McFarland's reasoning was bolstered by the presence beside him of the
pilot with the most combat experience of any man in the air at the battle
of Ploesti, Flight Officer Henry A. Podgurski, an American transferee
from the Royal Canadian Air Forces. Podgurski had flown 127 raids with
the R.C.A.F. He did not like the Liberator because the book said you
should not try to fly it upside down.

 

 

The No. 1 engine in Liberty Lad sputtered out. Podgurski feathered it
and he and McFarland pressed more heavily on the left rudder pedals to
hold on course. The distorted rudder position dragged Liberty Lad out
of the formation into a slow and steady descent. The pilots dared not
waggle their wings to signal distress lest they lose airworthiness.
They watched the formation disappear ahead.

 

 

Fifteen minutes later No. 2 engine went dry and out. McFarland and
Podgurski stiffened their legs on the left rudders to keep the ship
in the air and pushed the throttle on the two remaining left-wing
engines.
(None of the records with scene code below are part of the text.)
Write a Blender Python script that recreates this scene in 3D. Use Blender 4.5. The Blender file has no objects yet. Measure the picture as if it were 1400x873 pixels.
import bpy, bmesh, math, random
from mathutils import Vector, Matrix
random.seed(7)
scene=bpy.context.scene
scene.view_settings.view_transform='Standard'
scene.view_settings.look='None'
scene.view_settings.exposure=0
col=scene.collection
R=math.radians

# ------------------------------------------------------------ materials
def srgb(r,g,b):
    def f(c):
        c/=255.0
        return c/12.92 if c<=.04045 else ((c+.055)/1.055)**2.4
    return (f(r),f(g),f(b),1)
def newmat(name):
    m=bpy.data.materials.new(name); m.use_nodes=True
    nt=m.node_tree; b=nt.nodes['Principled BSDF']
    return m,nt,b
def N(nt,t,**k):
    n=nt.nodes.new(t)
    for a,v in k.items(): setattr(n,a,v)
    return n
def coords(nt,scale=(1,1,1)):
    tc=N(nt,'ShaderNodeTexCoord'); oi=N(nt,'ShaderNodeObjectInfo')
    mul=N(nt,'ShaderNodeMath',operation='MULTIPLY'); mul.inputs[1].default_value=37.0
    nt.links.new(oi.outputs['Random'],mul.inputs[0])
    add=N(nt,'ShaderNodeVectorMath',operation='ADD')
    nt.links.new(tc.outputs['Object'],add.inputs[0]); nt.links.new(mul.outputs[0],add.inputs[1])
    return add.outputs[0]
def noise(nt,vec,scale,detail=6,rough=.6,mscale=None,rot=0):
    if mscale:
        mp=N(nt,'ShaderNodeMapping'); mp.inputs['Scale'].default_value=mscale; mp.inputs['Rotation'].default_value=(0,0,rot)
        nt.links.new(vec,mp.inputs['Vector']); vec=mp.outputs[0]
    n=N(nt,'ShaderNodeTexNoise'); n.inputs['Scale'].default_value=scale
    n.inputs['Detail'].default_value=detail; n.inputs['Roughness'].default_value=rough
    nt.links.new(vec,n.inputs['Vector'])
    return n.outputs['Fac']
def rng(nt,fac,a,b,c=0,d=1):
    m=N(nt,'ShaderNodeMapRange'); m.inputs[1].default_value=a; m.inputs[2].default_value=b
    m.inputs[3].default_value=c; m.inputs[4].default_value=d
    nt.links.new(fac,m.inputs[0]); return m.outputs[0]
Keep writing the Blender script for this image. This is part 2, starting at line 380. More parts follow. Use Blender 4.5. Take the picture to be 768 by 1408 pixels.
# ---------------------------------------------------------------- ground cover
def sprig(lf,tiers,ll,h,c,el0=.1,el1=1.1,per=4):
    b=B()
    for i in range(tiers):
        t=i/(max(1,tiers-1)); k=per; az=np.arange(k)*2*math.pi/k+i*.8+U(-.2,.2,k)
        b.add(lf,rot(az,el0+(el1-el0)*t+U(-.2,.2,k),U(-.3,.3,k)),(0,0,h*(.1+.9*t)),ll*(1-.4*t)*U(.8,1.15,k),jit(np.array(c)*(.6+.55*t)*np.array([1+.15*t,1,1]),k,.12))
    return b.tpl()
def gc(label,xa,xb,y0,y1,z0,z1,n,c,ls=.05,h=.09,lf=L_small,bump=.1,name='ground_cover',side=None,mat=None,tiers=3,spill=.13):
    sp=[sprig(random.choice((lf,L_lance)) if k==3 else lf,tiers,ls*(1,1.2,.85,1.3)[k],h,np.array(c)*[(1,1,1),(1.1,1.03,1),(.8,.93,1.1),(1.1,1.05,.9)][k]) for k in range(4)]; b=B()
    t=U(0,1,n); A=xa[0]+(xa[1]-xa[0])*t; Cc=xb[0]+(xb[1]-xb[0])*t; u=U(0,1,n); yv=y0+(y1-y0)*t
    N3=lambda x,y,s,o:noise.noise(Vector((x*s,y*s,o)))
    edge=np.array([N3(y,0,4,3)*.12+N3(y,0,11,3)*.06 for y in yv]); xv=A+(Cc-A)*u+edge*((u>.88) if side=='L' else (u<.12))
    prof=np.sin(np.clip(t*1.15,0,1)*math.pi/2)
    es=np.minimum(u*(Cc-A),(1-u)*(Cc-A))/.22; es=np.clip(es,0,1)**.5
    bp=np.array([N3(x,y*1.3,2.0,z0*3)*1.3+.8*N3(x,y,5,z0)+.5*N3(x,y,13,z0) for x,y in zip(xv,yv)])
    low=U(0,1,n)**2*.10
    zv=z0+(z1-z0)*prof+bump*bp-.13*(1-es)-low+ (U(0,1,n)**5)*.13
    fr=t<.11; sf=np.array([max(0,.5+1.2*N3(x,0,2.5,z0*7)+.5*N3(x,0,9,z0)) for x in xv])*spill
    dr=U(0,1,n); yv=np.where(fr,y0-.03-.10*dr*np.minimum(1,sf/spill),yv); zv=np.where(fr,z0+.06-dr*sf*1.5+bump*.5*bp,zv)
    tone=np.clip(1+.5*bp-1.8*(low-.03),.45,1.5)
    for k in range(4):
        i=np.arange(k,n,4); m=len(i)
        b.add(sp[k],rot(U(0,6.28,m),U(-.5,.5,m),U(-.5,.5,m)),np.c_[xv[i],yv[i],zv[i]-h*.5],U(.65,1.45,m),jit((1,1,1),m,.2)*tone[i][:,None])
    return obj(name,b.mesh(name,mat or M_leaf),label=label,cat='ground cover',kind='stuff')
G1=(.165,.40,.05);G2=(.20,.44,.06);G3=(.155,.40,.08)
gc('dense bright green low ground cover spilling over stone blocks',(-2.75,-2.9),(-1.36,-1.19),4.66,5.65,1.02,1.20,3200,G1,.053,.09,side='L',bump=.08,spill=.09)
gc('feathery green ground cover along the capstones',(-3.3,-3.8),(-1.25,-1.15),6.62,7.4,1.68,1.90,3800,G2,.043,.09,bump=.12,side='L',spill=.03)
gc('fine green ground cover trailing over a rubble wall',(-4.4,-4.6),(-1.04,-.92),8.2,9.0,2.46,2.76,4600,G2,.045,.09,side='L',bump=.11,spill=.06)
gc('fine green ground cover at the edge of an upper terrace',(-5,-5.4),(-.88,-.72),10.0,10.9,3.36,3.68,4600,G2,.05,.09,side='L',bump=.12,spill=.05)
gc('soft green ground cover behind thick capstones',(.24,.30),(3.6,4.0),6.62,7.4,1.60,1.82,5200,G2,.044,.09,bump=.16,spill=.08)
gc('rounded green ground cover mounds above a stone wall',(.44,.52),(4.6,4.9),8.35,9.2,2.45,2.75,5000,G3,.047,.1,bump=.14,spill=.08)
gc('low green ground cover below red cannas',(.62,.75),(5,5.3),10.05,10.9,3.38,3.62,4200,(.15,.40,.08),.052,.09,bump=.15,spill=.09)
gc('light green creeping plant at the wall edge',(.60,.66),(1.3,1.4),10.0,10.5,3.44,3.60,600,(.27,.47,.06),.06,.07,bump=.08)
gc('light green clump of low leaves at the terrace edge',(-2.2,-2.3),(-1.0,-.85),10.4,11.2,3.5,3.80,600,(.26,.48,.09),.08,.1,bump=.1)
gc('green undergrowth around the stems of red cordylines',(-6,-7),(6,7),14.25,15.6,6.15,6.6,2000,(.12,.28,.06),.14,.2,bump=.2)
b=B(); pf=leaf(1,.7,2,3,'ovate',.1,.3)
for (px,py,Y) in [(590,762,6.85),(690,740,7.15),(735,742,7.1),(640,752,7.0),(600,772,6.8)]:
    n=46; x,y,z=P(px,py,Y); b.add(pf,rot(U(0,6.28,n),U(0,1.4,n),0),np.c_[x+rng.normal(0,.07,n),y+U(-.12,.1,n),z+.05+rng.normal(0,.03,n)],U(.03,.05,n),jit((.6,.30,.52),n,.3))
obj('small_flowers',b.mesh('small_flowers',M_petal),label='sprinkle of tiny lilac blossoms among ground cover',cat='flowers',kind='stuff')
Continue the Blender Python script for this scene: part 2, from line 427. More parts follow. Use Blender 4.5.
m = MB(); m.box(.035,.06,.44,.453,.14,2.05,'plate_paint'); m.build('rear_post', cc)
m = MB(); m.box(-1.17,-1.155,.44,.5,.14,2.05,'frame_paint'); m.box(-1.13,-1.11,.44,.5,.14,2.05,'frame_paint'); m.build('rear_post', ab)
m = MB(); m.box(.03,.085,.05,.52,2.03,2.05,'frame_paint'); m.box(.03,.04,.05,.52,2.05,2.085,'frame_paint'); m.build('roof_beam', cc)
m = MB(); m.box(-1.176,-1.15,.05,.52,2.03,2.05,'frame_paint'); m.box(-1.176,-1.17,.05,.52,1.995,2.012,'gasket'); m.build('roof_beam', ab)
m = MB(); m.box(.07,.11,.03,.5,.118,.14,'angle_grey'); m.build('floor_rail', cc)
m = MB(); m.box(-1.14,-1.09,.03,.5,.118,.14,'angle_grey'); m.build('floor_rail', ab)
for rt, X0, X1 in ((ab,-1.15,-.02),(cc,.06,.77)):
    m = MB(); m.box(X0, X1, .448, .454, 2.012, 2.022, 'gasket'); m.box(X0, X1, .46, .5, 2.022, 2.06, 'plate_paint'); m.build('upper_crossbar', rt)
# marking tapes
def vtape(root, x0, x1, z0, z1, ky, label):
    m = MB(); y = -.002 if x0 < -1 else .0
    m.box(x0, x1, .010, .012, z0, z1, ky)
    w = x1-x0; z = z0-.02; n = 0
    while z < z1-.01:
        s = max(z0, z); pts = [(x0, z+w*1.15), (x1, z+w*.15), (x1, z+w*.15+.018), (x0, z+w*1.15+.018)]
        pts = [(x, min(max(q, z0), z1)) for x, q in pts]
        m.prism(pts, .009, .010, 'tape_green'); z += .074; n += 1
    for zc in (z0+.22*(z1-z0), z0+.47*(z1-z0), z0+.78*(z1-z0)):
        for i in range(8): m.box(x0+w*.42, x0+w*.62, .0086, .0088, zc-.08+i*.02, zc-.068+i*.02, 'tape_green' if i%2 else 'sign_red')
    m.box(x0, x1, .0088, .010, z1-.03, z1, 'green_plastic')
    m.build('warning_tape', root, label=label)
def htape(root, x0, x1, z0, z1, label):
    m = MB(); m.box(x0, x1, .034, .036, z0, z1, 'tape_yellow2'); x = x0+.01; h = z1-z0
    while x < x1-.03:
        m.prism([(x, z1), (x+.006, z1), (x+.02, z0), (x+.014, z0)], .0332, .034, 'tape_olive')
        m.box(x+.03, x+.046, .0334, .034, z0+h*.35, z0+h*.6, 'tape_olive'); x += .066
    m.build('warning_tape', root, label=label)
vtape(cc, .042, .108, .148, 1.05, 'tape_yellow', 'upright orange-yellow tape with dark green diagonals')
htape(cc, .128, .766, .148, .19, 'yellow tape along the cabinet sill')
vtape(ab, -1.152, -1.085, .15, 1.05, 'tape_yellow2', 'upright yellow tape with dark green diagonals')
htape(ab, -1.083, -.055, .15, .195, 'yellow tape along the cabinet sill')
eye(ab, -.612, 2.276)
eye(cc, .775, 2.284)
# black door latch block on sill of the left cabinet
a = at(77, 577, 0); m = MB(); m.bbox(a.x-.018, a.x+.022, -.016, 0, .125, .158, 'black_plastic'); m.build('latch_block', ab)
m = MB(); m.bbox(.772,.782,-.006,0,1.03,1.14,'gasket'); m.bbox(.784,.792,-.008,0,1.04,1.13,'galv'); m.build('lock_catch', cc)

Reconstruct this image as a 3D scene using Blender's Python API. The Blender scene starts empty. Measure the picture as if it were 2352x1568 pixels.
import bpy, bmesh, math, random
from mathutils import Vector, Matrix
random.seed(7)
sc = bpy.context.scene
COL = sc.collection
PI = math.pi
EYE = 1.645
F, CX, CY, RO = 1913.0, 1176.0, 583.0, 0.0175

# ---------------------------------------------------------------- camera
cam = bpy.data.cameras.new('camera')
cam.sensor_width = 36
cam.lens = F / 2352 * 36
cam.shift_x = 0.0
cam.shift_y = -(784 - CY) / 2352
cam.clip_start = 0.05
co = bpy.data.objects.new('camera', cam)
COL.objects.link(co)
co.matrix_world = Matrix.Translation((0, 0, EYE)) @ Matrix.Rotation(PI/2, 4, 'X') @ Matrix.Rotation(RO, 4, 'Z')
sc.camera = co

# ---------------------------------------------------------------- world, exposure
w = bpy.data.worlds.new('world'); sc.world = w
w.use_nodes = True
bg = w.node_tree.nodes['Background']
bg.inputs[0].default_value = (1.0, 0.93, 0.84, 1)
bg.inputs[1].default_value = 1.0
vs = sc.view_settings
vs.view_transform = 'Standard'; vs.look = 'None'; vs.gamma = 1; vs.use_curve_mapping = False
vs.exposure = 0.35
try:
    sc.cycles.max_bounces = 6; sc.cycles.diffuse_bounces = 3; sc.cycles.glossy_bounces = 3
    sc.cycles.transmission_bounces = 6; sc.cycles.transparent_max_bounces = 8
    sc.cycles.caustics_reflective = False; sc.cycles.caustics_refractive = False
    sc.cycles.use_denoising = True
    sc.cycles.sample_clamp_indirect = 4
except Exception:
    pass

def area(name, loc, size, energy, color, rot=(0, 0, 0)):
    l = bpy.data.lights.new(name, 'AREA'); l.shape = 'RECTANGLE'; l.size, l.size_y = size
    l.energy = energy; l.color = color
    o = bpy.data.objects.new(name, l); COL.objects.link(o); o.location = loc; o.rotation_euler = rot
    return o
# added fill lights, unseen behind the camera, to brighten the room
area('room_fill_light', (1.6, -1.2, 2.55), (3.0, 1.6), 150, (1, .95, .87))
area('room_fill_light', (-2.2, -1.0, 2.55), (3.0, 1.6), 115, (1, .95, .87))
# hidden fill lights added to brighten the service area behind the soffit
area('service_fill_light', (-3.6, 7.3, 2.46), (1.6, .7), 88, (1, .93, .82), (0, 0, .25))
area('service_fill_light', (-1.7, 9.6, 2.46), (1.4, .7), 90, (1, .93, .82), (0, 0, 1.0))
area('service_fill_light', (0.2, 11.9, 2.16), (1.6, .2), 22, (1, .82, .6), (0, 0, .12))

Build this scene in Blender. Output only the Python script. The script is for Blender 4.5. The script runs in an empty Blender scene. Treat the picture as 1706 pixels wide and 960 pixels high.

They were alone at sea, 500 miles from base. Liberty Lad kept
on sinking. All the pull was on the left side, and to counteract that,
the twin tail rudders were swung left twenty degrees, as far as they
would go, and held there only by the pilots' constant pedal pressure.
If McFarland and Podgurski eased off their strained legs for an instant,
Liberty Lad would twist sharply right on the live side. If she should
fall off on the dead side just a fraction too much, airworthiness would
vanish and the plane would fall into the Mediterranean.